By the time the young Norman arrived at Edmonton County Grammar School, he had already developed his interest in Conservative politics.

“I felt you should be able to make your own fortune,” he said. “You should be master of your own fate.”

Leaving school at 16, he joined the Financial Times where, much to his annoyance, the operation of the closed shop forced him to join the print union, Natsopa.

After two years, he went to do his National Service with the RAF where he gained a commission as a Pilot Officer.

However, he decided that his political ambitions were not compatible with a service career so he left to sell advertising with a company run by a family friend.

He had not lost his love of flying and he signed up with the Royal Auxiliary Air Force as a part-time pilot.

He narrowly escaped death when his Meteor jet failed to take off and ploughed off the end of a runway in Cambridgeshire.

Trapped in the burning plane, Tebbit managed to force open the cockpit canopy. His aircraft was completely destroyed.

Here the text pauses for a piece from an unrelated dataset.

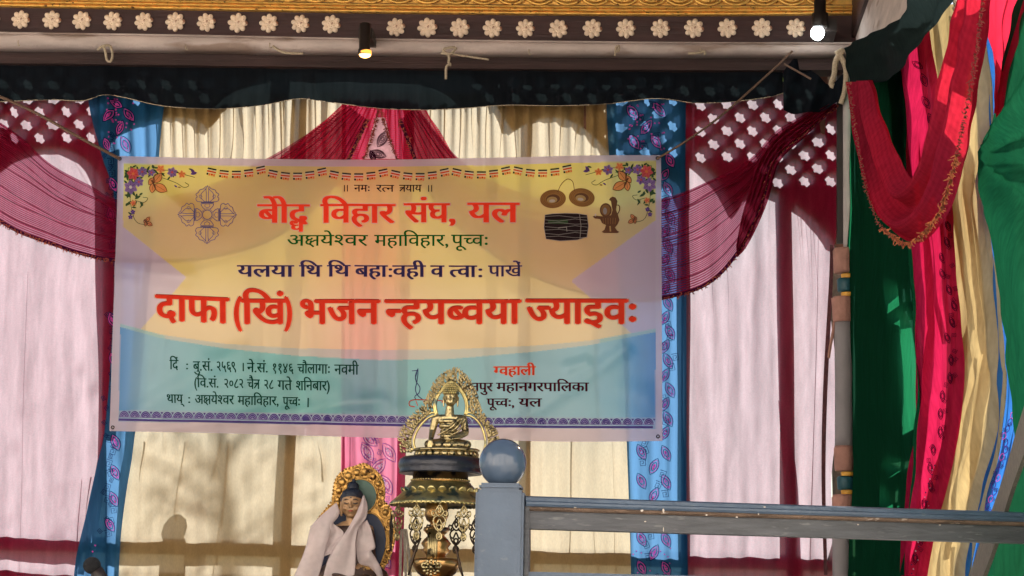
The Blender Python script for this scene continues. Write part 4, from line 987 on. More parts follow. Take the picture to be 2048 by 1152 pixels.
for w_, a, b, h, e in (('िदं', 340, 357, 721, 739), (':', 372, 378, 724, 739), ('बु.सं.', 387, 427, 724, 742), ('२५६९', 434, 473, 725, 743), ('।', 483, 490, 727, 743), ('ने.सं.', 495, 537, 727, 745), ('११४६', 544, 587, 728, 746), ('चौलागाः', 595, 661, 729, 747), ('नवमी', 669, 717, 730, 749),
    ('(', 389, 395, 758, 775), ('िव.सं.', 395, 438, 758, 775), ('२०८२', 448, 488, 759, 776), ('चै{tra}', 495, 520, 760, 778), ('२८', 528, 548, 761, 778), ('गते', 556, 584, 762, 780), ('शिनबार', 592, 654, 763, 781), (')', 654, 661, 764, 782),
    ('थाय्', 334, 366, 790, 806), (':', 376, 382, 791, 806), ('अ{ksh}ये<शवर', 390, 468, 791, 808), ('महािवहार,', 476, 558, 793, 810), ('पू<चवः', 566, 601, 795, 812), ('।', 612, 620, 797, 815)):
    write(tl, w_, a, b, h, e, g, .45, 0, .012)
bpart('date_lettering', tl)
tl = bmesh.new()
write(tl, '<गवहाली', 988, 1071, 734.5, 751, 'red', .9, .8)
write(tl, 'लिलतपुर', 898, 985, 766.6, 783, 'maroon', .9); write(tl, 'महानगरपािलका', 993, 1177, 766.6, 783, 'maroon', .9)
write(tl, 'पू<चवः,', 974, 1029, 798, 814, 'maroon', .9); write(tl, 'यल', 1038, 1083, 798, 814, 'maroon', .9)
bpart('sponsor_lettering', tl)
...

Sixty years later, doctors told him that he’d lived with a cardiac arrhythmia for most of his life. It was possible that he had slipped unconscious on the runway.

In 1953, he joined the British Overseas Airways Corporation (BOAC) as a pilot and, three years later, married a nurse called Margaret Daines.

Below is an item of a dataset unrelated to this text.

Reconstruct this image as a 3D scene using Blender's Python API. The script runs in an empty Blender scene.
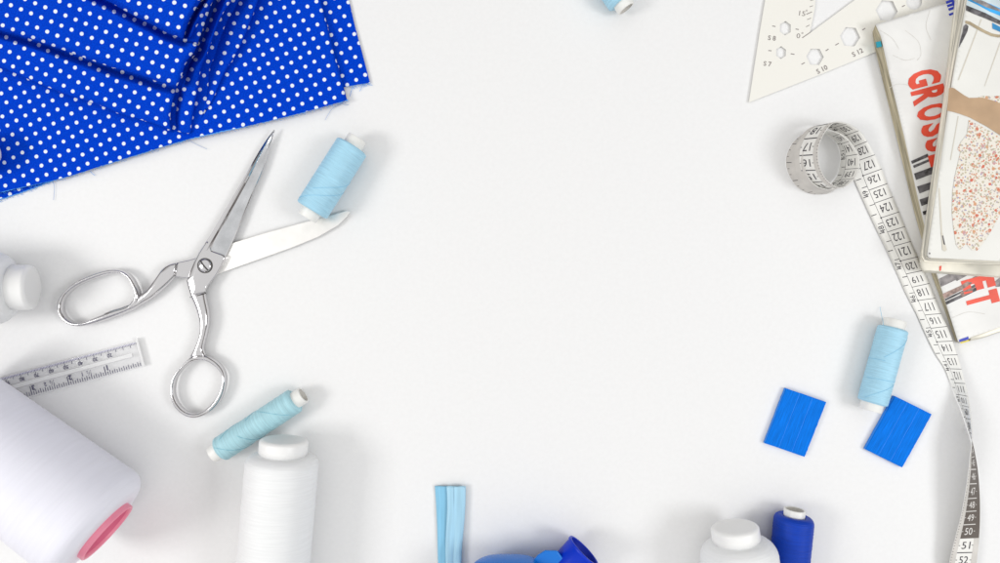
import bpy, bmesh, math, random
from mathutils import Vector, Matrix, noise
from mathutils.geometry import tessellate_polygon
random.seed(7)
S = bpy.context.scene
COL = S.collection
# ---------------------------------------------------------------- camera
H = 0.45            # camera height over the table (m)
K = 0.00066         # metres per photo pixel at table level
cam = bpy.data.cameras.new('camera'); co = bpy.data.objects.new('camera', cam); COL.objects.link(co)
cam.sensor_width = 36; cam.lens = 36 * H / (1000 * K)
cam.clip_start = 0.01; cam.clip_end = 50
co.location = (0, 0, H); S.camera = co
# ---------------------------------------------------------------- world and lamps
w = bpy.data.worlds.new('World'); S.world = w; w.use_nodes = True
nt = w.node_tree; nt.nodes.clear()
out = nt.nodes.new('ShaderNodeOutputWorld'); bg = nt.nodes.new('ShaderNodeBackground')
tc = nt.nodes.new('ShaderNodeTexCoord'); sep = nt.nodes.new('ShaderNodeSeparateXYZ')
ramp = nt.nodes.new('ShaderNodeValToRGB'); nz = nt.nodes.new('ShaderNodeTexNoise')
mul = nt.nodes.new('ShaderNodeMath'); mul.operation = 'MULTIPLY_ADD'
nz.inputs['Scale'].default_value = 3.0; nz.inputs['Detail'].default_value = 1.0
nt.links.new(tc.outputs['Generated'], sep.inputs[0]); nt.links.new(tc.outputs['Generated'], nz.inputs['Vector'])
mul.inputs[1].default_value = 0.95
nt.links.new(nz.outputs['Fac'], mul.inputs[0]); nt.links.new(sep.outputs['Z'], mul.inputs[2])
sc_ = nt.nodes.new('ShaderNodeMath'); sc_.operation = 'MULTIPLY'; sc_.inputs[1].default_value = 0.75
nt.links.new(mul.outputs[0], sc_.inputs[0]); nt.links.new(sc_.outputs[0], ramp.inputs[0])
e = ramp.color_ramp.elements
e[0].position = 0.49; e[0].color = (0.07, 0.05, 0.04, 1)
e[1].position = 0.84; e[1].color = (1.0, 0.995, 0.985, 1)
m_ = ramp.color_ramp.elements.new(0.64); m_.color = (0.50, 0.48, 0.465, 1)
nt.links.new(ramp.outputs[0], bg.inputs[0]); bg.inputs[1].default_value = 0.92
nt.links.new(bg.outputs[0], out.inputs[0])
def area(name, loc, target, size, power, color):
    l = bpy.data.lights.new(name, 'AREA'); l.shape = 'RECTANGLE'; l.size = size[0]; l.size_y = size[1]
    l.energy = power; l.color = color
    o = bpy.data.objects.new(name, l); COL.objects.link(o); o.location = loc
    o.rotation_euler = (Vector(target) - Vector(loc)).to_track_quat('-Z', 'Y').to_euler()
area('softbox_left', (-1.12, -0.16, 0.98), (0, 0, 0), (0.40, 0.40), 6.9, (1.0, 0.985, 0.965))
area('softbox_right', (1.10, -0.22, 1.08), (0, 0, 0), (0.45, 0.45), 6.9, (0.97, 0.985, 1.0))
S.view_settings.view_transform = 'Standard'; S.view_settings.look = 'None'
S.view_settings.exposure = 0.0; S.view_settings.gamma = 1.0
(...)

For the next 17 years, he juggled his flying with a career as an activist for the British Airline Pilots’ Association.

The man who would later be instrumental in tackling Britain’s trade unions became a scourge of the airline’s management.The election of a Labour government in 1964 spurred him towards politics.

He was eventually selected as the Conservative candidate for Epping, a seat once held by Sir Winston Churchill.

He won his chance after giving a characteristically robust Tebbit speech.

It advocated selling off state-owned industries, trade union reform, immigration control and an attack on the so-called permissive society.

The seat then contained the Labour stronghold of Harlow, but an energetic campaign, coupled with the overconfidence of the sitting Labour MP, saw Tebbit victorious in 1970.

Norman Tebbit driving a car

Norman Tebbit rapidly became disillusioned with Sir Edward Heath’s style of leadership

He quickly became disillusioned with Ted Heath’s leadership.

Tebbit felt that the radical platform on which the Conservatives had won the election was being ignored, in favour of a more consensus style of politics.

But in 1972, he accepted a job as parliamentary private secretary to the minister of state for employment, the first rung on the ladder to ministerial office.

His new post was not to last long.

Angered by Heath’s adoption of a prices and incomes policy – a clear breach of a manifesto promise – and his failure to curb union influence, Tebbit resigned from the government.

Three months later, the Conservatives were out of office.